# Supplied entries:
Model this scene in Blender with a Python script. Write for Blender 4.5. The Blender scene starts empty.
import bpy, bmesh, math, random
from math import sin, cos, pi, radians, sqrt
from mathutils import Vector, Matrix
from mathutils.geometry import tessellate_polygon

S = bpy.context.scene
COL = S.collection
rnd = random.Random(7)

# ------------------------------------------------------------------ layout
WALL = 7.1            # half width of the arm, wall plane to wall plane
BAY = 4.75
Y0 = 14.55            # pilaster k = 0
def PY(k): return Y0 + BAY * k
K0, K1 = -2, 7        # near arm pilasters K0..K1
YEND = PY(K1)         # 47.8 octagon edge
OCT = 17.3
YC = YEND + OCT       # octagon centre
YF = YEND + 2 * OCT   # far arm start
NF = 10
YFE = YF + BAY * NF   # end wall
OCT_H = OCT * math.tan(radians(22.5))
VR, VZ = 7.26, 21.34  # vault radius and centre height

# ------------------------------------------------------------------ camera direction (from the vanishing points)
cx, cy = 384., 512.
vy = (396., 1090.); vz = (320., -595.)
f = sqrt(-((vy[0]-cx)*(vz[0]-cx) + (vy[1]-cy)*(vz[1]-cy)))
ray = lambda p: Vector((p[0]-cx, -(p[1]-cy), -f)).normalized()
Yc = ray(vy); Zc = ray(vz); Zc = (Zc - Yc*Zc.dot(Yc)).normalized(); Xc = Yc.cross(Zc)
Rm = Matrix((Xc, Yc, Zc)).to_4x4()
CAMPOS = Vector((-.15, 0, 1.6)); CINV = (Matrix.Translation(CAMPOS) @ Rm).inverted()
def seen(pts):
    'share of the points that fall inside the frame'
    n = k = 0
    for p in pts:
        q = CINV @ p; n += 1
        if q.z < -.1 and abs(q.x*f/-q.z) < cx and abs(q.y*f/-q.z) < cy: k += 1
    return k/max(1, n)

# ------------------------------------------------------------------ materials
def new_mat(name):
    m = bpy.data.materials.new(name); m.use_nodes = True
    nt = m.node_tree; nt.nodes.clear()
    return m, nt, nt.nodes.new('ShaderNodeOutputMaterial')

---

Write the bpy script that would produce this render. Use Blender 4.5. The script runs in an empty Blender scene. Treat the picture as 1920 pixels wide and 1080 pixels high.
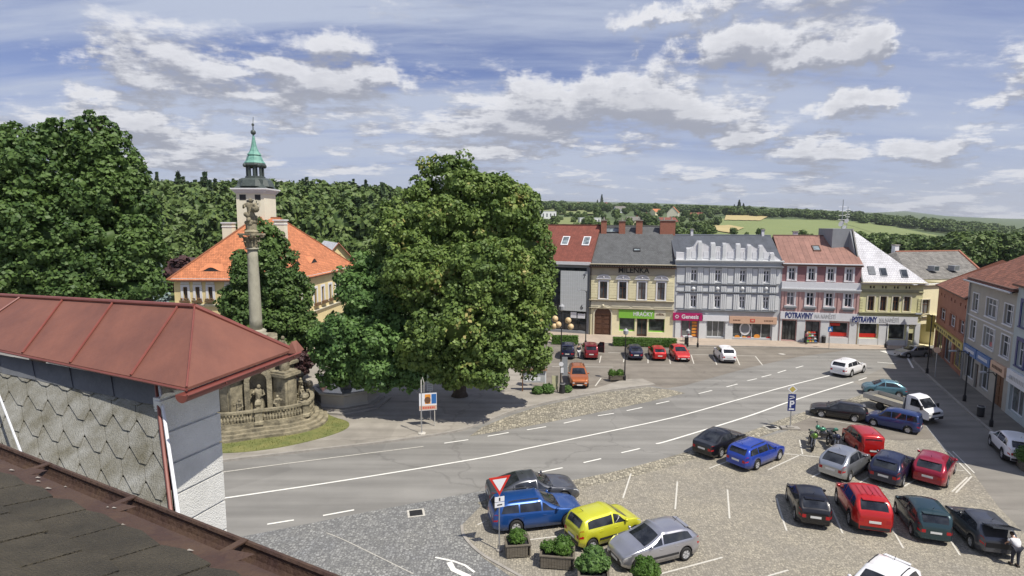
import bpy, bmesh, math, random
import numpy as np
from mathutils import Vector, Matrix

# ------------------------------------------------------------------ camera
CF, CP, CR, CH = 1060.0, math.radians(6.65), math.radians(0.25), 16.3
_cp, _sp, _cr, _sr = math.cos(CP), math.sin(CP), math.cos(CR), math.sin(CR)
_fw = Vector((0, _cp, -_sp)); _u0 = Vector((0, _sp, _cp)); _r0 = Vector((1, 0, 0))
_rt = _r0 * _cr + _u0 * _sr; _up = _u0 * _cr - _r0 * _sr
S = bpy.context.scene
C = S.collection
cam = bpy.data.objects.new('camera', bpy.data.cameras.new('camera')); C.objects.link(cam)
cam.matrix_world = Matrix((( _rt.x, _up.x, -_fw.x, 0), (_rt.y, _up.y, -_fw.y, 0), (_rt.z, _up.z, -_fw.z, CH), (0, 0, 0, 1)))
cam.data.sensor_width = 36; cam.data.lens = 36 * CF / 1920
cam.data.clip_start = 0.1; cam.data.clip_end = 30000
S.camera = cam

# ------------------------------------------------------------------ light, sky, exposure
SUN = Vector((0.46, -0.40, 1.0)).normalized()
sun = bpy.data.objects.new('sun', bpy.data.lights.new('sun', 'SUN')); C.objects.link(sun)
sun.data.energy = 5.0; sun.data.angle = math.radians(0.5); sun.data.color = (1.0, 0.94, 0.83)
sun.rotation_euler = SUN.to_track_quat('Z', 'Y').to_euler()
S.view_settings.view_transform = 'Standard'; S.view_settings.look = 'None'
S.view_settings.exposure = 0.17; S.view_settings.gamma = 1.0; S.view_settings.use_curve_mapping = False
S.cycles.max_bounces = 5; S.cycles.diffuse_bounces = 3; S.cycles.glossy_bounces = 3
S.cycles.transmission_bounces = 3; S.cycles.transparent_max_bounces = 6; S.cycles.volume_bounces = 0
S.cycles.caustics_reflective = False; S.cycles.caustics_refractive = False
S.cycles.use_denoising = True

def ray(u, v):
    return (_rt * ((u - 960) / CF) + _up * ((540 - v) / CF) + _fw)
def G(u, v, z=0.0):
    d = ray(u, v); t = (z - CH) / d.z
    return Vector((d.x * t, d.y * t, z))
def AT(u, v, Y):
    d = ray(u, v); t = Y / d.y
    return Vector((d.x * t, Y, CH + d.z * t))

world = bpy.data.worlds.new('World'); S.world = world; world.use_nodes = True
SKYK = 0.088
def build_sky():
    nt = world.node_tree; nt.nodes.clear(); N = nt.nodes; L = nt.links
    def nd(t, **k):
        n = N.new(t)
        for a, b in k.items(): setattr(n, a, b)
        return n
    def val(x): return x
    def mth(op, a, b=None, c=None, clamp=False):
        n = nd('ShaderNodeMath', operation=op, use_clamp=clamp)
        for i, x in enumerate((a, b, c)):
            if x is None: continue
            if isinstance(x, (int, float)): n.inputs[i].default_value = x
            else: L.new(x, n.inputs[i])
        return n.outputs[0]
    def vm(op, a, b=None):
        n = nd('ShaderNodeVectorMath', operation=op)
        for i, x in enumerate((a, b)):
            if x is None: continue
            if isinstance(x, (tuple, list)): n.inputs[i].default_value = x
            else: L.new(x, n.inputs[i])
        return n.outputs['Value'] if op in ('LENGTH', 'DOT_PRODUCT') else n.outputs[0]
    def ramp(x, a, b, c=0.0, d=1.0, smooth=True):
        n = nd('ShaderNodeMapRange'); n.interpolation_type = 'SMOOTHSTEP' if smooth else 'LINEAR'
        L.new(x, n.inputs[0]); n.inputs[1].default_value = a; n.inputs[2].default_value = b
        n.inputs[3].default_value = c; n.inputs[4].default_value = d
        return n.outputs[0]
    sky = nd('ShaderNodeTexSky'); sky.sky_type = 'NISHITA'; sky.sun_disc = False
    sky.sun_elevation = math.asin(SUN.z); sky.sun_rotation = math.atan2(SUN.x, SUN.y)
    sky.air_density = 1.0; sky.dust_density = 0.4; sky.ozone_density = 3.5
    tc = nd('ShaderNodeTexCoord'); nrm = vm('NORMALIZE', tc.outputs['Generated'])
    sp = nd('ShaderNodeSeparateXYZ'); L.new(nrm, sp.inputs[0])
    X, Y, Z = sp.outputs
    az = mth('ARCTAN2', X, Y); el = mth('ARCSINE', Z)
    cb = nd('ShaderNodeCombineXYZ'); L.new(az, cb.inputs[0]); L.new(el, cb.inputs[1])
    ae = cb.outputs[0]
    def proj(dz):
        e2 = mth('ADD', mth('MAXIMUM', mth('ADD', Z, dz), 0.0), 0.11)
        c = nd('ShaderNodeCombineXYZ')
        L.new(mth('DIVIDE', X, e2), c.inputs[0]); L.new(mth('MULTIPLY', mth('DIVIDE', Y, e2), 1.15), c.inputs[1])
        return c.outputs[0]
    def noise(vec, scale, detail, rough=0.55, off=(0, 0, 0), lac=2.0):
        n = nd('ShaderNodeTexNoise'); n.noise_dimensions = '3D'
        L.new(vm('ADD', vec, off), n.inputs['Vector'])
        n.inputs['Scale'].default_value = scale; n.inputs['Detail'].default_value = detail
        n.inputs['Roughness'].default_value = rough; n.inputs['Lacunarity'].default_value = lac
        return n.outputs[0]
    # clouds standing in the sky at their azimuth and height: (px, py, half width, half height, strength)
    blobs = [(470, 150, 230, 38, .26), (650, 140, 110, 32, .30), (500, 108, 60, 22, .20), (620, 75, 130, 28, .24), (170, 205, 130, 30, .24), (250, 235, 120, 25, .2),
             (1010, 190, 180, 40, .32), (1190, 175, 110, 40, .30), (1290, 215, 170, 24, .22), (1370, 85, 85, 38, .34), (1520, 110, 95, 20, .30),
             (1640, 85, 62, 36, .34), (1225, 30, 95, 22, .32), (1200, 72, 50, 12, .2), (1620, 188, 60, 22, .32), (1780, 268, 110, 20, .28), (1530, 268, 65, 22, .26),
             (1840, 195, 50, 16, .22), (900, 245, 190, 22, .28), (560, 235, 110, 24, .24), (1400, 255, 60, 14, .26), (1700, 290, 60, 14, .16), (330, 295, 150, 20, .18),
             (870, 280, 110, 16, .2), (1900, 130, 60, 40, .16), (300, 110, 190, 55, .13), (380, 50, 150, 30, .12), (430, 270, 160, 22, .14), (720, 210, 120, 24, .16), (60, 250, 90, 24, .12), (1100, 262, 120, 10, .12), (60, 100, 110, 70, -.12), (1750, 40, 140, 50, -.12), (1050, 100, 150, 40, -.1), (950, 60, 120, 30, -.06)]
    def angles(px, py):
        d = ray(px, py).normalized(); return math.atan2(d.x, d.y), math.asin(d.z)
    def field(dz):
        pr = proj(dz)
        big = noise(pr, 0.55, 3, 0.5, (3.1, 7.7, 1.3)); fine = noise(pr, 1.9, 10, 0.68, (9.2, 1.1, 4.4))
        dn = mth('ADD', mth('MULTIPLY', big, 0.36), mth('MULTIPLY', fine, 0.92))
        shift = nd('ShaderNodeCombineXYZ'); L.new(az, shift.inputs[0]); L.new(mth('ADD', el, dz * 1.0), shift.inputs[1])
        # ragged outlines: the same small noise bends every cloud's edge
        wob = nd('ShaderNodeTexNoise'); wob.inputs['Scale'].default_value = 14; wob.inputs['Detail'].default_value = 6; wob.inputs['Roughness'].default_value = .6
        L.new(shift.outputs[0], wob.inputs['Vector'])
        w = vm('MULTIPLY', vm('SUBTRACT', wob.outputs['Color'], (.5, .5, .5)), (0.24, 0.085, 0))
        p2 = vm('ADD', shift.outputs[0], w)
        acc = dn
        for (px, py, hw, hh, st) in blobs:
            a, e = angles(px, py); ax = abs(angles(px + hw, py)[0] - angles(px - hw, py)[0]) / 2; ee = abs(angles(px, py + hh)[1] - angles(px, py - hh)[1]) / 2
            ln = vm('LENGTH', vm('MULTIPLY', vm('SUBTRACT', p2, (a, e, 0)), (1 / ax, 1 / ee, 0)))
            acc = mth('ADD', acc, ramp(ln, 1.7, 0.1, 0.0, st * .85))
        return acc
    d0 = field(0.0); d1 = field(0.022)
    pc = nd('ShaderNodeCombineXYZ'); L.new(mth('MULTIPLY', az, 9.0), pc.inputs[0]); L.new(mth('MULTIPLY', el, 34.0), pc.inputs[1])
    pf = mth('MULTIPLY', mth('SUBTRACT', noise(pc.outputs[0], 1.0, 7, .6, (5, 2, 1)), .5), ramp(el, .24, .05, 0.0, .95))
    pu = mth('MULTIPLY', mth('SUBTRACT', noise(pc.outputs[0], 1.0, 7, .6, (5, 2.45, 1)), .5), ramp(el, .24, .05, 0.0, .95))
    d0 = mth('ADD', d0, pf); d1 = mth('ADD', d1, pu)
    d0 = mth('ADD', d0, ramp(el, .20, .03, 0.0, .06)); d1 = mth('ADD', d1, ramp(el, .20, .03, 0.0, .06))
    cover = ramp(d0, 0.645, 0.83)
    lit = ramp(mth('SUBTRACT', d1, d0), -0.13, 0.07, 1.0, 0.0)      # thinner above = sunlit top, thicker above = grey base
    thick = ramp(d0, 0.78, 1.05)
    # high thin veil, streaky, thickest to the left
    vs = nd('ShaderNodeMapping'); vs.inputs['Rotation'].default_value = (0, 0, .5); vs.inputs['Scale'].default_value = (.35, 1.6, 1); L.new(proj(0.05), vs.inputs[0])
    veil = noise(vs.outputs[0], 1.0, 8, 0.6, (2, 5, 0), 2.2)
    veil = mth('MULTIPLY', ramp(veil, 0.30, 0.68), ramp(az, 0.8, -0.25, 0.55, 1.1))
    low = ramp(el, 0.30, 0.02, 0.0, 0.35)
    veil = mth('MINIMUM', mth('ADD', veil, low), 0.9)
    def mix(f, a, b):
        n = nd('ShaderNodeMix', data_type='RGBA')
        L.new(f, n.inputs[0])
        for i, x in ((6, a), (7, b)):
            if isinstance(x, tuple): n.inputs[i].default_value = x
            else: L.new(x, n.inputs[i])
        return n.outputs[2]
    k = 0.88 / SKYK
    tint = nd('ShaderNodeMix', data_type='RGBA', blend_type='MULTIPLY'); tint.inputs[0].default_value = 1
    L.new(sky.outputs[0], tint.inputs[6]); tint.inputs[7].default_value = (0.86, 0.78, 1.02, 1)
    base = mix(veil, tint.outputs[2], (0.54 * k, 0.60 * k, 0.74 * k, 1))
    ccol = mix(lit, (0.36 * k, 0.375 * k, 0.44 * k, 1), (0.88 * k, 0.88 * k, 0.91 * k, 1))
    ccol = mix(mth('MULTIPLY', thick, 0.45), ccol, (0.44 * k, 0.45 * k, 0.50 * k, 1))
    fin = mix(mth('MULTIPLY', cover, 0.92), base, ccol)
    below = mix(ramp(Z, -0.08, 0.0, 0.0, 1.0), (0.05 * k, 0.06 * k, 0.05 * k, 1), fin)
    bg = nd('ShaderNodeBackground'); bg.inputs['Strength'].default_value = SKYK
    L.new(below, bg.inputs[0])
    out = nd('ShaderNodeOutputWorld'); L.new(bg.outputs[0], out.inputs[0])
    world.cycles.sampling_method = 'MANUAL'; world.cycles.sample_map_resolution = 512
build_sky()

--

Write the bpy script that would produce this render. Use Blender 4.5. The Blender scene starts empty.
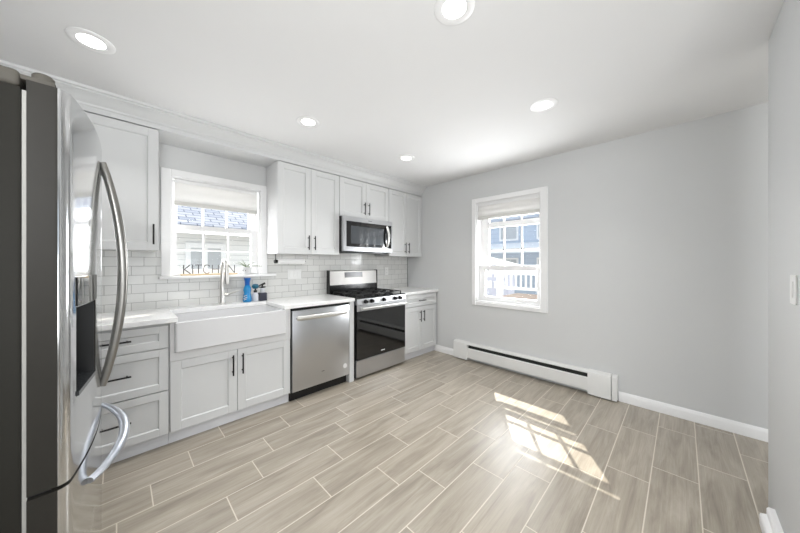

# Written request:
Filter the records above and return every line that holds the word "would".

# Output of the task:
Write the bpy script that would produce this render. Use Blender 4.5. The script runs in an empty Blender scene. Treat the picture as 1920 pixels wide and 1080 pixels high.
Write the bpy script that would produce this render. Use Blender 4.5. The Blender scene starts empty.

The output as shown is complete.